А.С. Суворин
Маленькие письма

CDLXXXVIII
<О статье князя Мещерского>

На главную

Произведения А.С. Суворина


Молодой красавец, князь Мещерский, вчера встревожил меня, «старца» — его справедливое выражение. Он с некоторых пор говорит не от себя, а от имени России, от «135 миллионов русских», рекомендуя свои мнения, как самые авторитетные и непреложные и даже иногда налагая суровые наказания на своих противников, например, лишением чинов, дворянства и проч., и все это именем 135 миллионов русского народа, с которым он «дружески» беседует. Мне и прежде, когда он говорил сам от себя или только от имени дворянства, было приятно с ним беседовать, а теперь, когда он говорит от имени России, мне прямо лестно иметь словесное обращение с такою могущественною особою. Я старался не выходить из пределов порядочной литературной полемики и, игнорируя его выходки, отвечал почти всегда только на мнения его своими мнениями. Сегодня, повторяю, он меня встревожил серьезно. В своем «Дневнике», во вторник, 27 апреля, он шутил над статьей г.
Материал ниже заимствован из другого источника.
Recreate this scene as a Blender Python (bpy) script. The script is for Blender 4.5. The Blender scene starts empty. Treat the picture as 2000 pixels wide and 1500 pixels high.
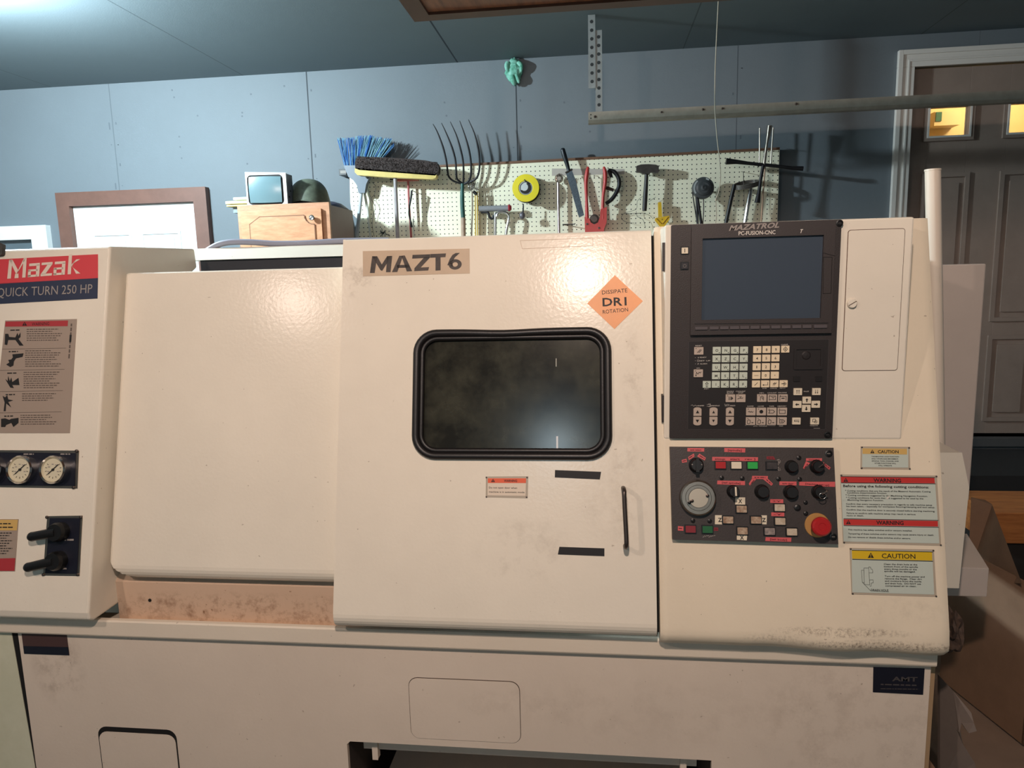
import bpy, bmesh, math, random
from mathutils import Vector, Matrix
random.seed(7)
SC = bpy.context.scene
COL = SC.collection

# ------------------------------------------------------------------ camera
YAW, PIT, ROL, FPX = 0.1191191741454893, 0.15140080579008902, -0.025511500491910546, 1400.0
CAM = Vector((0, 0, 0))
FW = Vector((-math.sin(YAW) * math.cos(PIT), math.cos(YAW) * math.cos(PIT), -math.sin(PIT)))
RT0 = Vector((math.cos(YAW), math.sin(YAW), 0))
UP0 = RT0.cross(FW)
RT = math.cos(ROL) * RT0 + math.sin(ROL) * UP0
UP = -math.sin(ROL) * RT0 + math.cos(ROL) * UP0
cd = bpy.data.cameras.new('camera')
cd.sensor_width = 36
cd.lens = FPX / 2000 * 36
cd.clip_start = .02
cam = bpy.data.objects.new('camera', cd)
COL.objects.link(cam)
cam.matrix_world = Matrix(((RT.x, UP.x, -FW.x, 0), (RT.y, UP.y, -FW.y, 0), (RT.z, UP.z, -FW.z, 0), (0, 0, 0, 1)))
SC.camera = cam


def ray(x, y):
    return (x - 1000) / FPX * RT - (y - 750) / FPX * UP + FW


def onY(x, y, Y):
    d = ray(x, y)
    return d * (Y / d.y)


def onZ(x, y, Z):
    d = ray(x, y)
    return d * (Z / d.z)


FLOOR, CEIL, WALL = -1.6, 1.19, 4.21


# ------------------------------------------------------------------ materials
def lin(c):
    return tuple((v / 255 / 12.92) if v / 255 <= .04045 else ((v / 255 + .055) / 1.055) ** 2.4 for v in c) + (1,)


MATS = {}


def mat(name, rgb, rough=.5, metal=0., var=0., vs=6., bump=0., bs=200., spec=.5, rgb2=None, emit=None, coat=0., stretch=None):
    if name in MATS:
        return MATS[name]
    m = bpy.data.materials.new(name)
    m.use_nodes = True
    nt = m.node_tree
    N, L = nt.nodes, nt.links
    b = N['Principled BSDF']
    b.inputs['Base Color'].default_value = lin(rgb)
    b.inputs['Roughness'].default_value = rough
    b.inputs['Metallic'].default_value = metal
    b.inputs['Specular IOR Level'].default_value = spec
    if coat:
        b.inputs['Coat Weight'].default_value = coat
        b.inputs['Coat Roughness'].default_value = .12
    tc = None
    if var or bump or rgb2:
        tc = N.new('ShaderNodeTexCoord')
        src = tc.outputs['Object']
        if stretch:
            mp = N.new('ShaderNodeMapping')
            mp.inputs['Scale'].default_value = stretch
            L.new(src, mp.inputs['Vector'])
            src = mp.outputs['Vector']
    if var or rgb2:
        n = N.new('ShaderNodeTexNoise')
        n.inputs['Scale'].default_value = vs
        n.inputs['Detail'].default_value = 6
        n.inputs['Roughness'].default_value = .65
        L.new(src, n.inputs['Vector'])
        r = N.new('ShaderNodeValToRGB')
        r.color_ramp.elements[0].position = .35
        r.color_ramp.elements[1].position = .68
        a = lin(rgb)
        if rgb2:
            c0, c1 = a, lin(rgb2)
        else:
            c0 = tuple(max(0, v * (1 - var)) for v in a[:3]) + (1,)
            c1 = tuple(min(1, v * (1 + var * .5)) for v in a[:3]) + (1,)
        r.color_ramp.elements[0].color = c0
        r.color_ramp.elements[1].color = c1
        L.new(n.outputs['Fac'], r.inputs['Fac'])
        L.new(r.outputs['Color'], b.inputs['Base Color'])
    if bump:
        n2 = N.new('ShaderNodeTexNoise')
        n2.inputs['Scale'].default_value = bs
        n2.inputs['Detail'].default_value = 3
        L.new(src, n2.inputs['Vector'])
        bp = N.new('ShaderNodeBump')
        bp.inputs['Strength'].default_value = bump
        bp.inputs['Distance'].default_value = .002
        L.new(n2.outputs['Fac'], bp.inputs['Height'])
        L.new(bp.outputs['Normal'], b.inputs['Normal'])
    if emit:
        b.inputs['Emission Color'].default_value = lin(rgb)
        b.inputs['Emission Strength'].default_value = emit
    MATS[name] = m
    return m


def wood(name, a, c, stretch=(1, 1, 8), rough=.5, scale=6):
    return mat(name, a, rough, rgb2=c, vs=scale, bump=.15, bs=60, stretch=stretch)


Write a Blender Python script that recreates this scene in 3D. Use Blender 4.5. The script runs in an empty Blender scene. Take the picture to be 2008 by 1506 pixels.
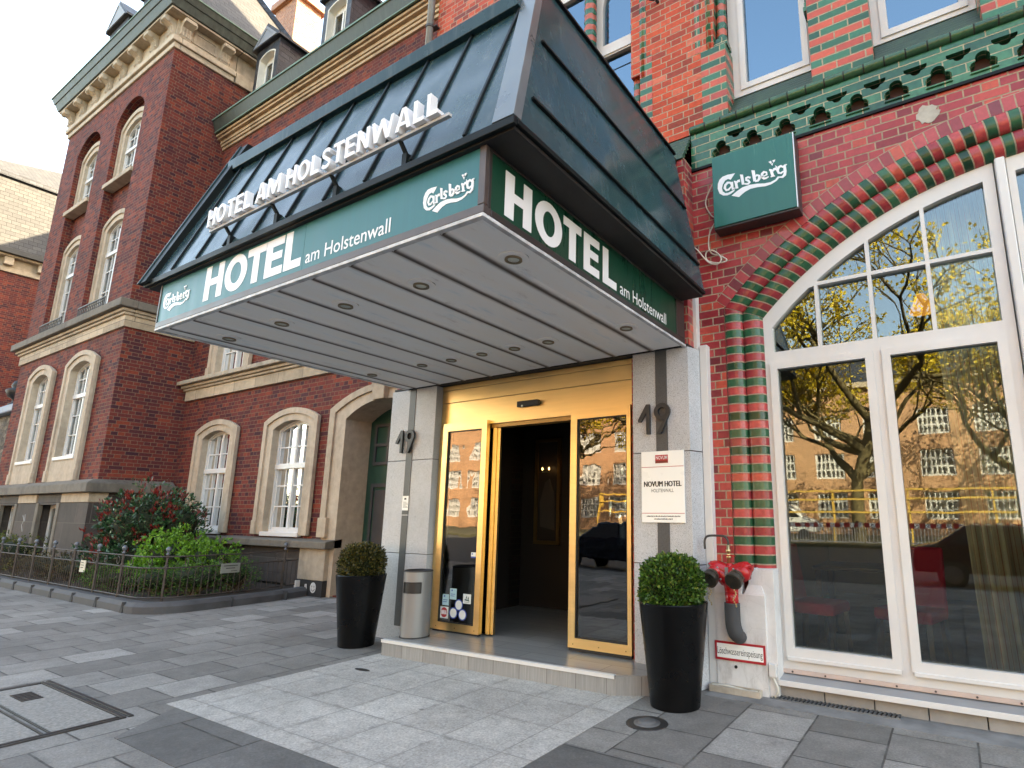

Лугового, который излагал свое мнение о том, что Россия воюет за выход свой к Восточному океану, через Сибирь, которая давно ожидала благосклонного к себе отношения. В среду, 28 апреля, он воспылал страшенным гневом на ту же статью, называя ее «зажигательною»... Пусть он сам говорит, что «навеяло» на него «чтение» этой статьи: «оно стеснило мне грудь сознанием сходства между японскими минами, взрывающими великанов нашего славного флота, и между такими статьями, как статья Лугового, которая с тем же вредом для России, разжигая бреднями умы, в то же время подрывает устои нашего государственного организма».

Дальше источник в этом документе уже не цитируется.